What you are asked to do: Up to and including the line that contains "return m, nt, nt.nodes['Principled BSDF']", repeat each line of the data exactly, starting from the first.
▶
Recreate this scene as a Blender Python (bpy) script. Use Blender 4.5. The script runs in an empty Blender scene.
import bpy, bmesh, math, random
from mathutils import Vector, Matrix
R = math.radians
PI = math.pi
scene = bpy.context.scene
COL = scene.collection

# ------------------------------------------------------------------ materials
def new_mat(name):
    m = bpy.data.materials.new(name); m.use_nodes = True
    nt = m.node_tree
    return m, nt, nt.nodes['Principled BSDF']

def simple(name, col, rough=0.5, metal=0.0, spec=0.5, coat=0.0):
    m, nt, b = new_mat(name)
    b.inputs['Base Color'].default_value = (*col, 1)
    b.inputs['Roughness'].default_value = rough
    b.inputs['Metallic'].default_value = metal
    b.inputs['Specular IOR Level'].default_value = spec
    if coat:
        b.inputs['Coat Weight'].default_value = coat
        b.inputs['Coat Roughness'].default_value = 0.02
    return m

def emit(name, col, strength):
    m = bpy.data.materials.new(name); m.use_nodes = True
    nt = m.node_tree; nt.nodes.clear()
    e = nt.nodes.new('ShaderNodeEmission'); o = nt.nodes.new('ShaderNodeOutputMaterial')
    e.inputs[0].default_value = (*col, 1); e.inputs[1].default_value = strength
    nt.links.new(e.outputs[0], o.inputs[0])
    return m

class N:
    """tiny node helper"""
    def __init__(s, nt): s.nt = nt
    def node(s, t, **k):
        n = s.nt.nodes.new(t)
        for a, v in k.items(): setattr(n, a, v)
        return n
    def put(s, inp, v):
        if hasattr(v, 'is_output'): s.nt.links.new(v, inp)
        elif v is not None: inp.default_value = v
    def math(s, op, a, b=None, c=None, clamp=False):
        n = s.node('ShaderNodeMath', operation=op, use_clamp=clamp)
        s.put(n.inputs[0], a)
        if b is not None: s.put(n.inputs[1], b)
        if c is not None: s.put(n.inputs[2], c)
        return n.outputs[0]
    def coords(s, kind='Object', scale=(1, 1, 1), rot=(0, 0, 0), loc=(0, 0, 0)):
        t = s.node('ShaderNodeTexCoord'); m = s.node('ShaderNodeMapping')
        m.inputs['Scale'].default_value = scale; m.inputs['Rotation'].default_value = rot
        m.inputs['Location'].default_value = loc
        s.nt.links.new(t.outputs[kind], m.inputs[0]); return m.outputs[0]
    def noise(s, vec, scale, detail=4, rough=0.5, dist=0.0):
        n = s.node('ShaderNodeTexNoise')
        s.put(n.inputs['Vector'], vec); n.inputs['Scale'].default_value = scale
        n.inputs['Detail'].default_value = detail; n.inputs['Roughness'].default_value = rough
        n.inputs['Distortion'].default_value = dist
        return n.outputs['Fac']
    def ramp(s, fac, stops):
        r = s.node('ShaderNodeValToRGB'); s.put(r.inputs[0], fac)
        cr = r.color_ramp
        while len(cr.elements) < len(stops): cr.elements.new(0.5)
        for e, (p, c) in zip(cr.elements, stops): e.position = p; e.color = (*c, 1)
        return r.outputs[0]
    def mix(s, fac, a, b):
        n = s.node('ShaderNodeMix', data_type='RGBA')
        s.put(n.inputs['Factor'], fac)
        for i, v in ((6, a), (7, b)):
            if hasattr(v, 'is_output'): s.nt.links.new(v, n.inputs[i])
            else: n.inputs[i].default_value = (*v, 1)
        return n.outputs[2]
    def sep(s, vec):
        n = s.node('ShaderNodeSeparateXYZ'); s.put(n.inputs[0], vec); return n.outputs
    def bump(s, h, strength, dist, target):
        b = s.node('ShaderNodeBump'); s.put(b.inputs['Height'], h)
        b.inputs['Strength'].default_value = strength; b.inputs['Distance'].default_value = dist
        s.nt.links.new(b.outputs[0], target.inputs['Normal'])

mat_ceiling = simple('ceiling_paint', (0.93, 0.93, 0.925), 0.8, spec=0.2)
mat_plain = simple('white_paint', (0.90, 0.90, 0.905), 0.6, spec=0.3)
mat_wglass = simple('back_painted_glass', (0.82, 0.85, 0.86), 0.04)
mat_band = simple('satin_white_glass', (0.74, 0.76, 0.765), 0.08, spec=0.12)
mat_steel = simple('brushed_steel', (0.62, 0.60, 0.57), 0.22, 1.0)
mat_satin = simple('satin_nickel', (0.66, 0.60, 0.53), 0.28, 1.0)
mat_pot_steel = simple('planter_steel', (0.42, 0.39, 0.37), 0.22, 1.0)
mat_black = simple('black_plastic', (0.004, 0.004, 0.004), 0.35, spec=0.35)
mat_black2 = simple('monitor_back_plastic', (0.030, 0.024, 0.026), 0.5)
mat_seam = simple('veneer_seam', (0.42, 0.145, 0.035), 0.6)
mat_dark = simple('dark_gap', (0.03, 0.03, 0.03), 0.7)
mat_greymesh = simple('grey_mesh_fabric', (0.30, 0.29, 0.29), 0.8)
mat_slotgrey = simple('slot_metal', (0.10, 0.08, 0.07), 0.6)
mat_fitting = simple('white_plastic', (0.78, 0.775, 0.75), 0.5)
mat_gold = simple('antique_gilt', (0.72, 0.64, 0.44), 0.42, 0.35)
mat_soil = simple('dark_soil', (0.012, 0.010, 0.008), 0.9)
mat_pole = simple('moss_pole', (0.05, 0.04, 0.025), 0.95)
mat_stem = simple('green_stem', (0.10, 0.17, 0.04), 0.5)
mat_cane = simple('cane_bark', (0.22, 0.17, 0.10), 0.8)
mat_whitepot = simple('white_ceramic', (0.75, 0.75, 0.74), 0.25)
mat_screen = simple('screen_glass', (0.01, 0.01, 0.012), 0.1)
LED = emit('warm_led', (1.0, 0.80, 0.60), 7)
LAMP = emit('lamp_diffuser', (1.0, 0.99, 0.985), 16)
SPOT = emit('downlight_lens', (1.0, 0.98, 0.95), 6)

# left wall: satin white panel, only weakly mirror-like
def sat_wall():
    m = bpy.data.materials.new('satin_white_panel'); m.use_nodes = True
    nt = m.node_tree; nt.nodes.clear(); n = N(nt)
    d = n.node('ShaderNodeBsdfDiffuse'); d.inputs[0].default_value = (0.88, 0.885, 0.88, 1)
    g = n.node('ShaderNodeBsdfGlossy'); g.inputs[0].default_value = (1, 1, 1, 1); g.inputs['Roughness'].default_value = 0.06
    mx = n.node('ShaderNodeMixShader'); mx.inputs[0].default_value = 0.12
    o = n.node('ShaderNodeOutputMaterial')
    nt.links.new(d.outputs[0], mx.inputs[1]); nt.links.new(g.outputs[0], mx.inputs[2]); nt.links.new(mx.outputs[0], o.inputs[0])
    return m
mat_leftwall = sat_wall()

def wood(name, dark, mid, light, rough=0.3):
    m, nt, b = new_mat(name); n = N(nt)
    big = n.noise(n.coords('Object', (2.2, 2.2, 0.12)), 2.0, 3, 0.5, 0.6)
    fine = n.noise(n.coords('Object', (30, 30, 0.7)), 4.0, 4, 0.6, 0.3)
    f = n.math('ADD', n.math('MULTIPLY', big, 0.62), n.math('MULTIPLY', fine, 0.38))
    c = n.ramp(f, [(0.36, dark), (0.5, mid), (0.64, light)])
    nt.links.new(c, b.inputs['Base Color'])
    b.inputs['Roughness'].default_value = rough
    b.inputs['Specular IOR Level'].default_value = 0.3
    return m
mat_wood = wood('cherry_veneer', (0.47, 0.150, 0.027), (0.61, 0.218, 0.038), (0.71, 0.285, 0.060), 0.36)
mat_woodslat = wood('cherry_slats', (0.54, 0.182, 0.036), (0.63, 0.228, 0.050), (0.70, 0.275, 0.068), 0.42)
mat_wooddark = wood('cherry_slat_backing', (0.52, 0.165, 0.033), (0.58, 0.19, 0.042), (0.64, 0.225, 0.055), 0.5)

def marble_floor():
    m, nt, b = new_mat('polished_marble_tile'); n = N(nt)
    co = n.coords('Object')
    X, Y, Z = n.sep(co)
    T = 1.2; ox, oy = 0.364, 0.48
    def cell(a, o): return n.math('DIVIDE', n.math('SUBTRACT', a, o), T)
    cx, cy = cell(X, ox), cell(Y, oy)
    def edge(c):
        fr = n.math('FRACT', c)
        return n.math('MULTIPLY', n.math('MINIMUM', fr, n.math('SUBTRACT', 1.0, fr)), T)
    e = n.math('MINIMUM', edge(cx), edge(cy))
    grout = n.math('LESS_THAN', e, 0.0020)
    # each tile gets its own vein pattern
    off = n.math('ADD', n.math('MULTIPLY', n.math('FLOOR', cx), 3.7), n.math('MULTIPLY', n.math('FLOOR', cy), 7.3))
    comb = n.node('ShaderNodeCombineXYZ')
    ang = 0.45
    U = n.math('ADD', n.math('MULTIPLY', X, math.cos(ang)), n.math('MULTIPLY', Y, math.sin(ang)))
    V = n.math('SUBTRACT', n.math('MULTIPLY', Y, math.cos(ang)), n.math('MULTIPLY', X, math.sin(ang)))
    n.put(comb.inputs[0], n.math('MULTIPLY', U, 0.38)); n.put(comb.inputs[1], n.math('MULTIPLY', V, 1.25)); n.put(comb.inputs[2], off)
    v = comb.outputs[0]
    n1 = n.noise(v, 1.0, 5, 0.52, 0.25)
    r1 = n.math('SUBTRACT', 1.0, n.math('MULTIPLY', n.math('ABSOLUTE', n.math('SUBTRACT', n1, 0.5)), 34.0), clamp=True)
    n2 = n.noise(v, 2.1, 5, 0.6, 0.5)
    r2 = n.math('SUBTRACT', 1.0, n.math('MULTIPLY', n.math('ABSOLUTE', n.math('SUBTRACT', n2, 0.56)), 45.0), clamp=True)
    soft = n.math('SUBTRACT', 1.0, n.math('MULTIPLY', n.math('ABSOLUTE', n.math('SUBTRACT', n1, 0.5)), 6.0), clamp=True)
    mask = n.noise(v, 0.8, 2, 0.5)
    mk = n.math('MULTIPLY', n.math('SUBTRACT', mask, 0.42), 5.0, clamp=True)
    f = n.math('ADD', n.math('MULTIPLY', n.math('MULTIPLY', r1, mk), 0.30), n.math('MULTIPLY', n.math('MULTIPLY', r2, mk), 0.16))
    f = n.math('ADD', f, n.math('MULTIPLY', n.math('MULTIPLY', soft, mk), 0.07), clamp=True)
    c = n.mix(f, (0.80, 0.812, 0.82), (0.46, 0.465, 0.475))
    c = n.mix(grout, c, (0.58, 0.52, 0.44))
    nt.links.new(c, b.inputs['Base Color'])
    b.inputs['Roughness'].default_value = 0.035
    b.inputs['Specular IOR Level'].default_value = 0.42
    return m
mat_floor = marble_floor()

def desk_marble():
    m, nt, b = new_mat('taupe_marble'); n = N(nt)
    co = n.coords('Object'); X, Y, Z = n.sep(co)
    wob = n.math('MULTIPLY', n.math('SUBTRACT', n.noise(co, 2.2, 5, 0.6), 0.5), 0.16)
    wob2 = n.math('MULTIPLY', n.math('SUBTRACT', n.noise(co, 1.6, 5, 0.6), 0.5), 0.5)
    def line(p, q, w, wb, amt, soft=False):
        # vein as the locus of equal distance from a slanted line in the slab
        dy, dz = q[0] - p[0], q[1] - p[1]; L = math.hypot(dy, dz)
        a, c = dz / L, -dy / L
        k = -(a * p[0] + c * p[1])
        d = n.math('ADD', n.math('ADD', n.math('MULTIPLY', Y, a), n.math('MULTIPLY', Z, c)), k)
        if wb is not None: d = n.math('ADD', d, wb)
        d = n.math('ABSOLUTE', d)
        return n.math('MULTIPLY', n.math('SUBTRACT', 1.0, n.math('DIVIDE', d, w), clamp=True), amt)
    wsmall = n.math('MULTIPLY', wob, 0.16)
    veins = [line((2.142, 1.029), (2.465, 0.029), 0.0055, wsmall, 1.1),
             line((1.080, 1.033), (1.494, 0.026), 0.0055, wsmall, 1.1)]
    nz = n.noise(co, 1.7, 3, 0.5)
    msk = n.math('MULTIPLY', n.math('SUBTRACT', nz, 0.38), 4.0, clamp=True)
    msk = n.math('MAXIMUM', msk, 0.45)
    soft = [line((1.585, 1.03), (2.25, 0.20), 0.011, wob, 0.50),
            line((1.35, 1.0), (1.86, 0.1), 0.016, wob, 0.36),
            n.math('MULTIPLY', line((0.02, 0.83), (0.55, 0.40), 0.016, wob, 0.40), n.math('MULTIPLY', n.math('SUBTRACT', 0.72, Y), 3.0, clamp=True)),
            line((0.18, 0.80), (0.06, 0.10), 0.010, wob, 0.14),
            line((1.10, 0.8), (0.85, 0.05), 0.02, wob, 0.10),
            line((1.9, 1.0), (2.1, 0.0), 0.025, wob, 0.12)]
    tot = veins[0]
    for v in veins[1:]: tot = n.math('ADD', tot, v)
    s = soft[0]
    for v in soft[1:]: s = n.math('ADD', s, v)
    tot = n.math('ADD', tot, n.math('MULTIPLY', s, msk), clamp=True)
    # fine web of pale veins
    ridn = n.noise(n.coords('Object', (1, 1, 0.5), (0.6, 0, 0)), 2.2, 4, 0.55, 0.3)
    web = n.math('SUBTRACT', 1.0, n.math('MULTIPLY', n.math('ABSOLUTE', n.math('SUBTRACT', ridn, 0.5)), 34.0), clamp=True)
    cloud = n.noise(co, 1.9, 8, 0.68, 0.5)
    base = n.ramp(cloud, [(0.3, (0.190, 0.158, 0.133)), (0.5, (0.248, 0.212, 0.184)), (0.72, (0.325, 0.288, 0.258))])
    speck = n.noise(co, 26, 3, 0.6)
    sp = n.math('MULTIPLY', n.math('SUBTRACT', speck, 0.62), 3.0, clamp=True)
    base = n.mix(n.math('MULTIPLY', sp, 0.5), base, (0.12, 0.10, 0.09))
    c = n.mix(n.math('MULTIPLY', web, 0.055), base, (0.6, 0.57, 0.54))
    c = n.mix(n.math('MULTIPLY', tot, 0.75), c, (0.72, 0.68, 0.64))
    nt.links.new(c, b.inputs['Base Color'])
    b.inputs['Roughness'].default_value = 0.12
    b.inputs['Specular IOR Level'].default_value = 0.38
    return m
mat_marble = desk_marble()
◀
Answer for the task:
Recreate this scene as a Blender Python (bpy) script. Use Blender 4.5. The script runs in an empty Blender scene.
import bpy, bmesh, math, random
from mathutils import Vector, Matrix
R = math.radians
PI = math.pi
scene = bpy.context.scene
COL = scene.collection

# ------------------------------------------------------------------ materials
def new_mat(name):
    m = bpy.data.materials.new(name); m.use_nodes = True
    nt = m.node_tree
    return m, nt, nt.nodes['Principled BSDF']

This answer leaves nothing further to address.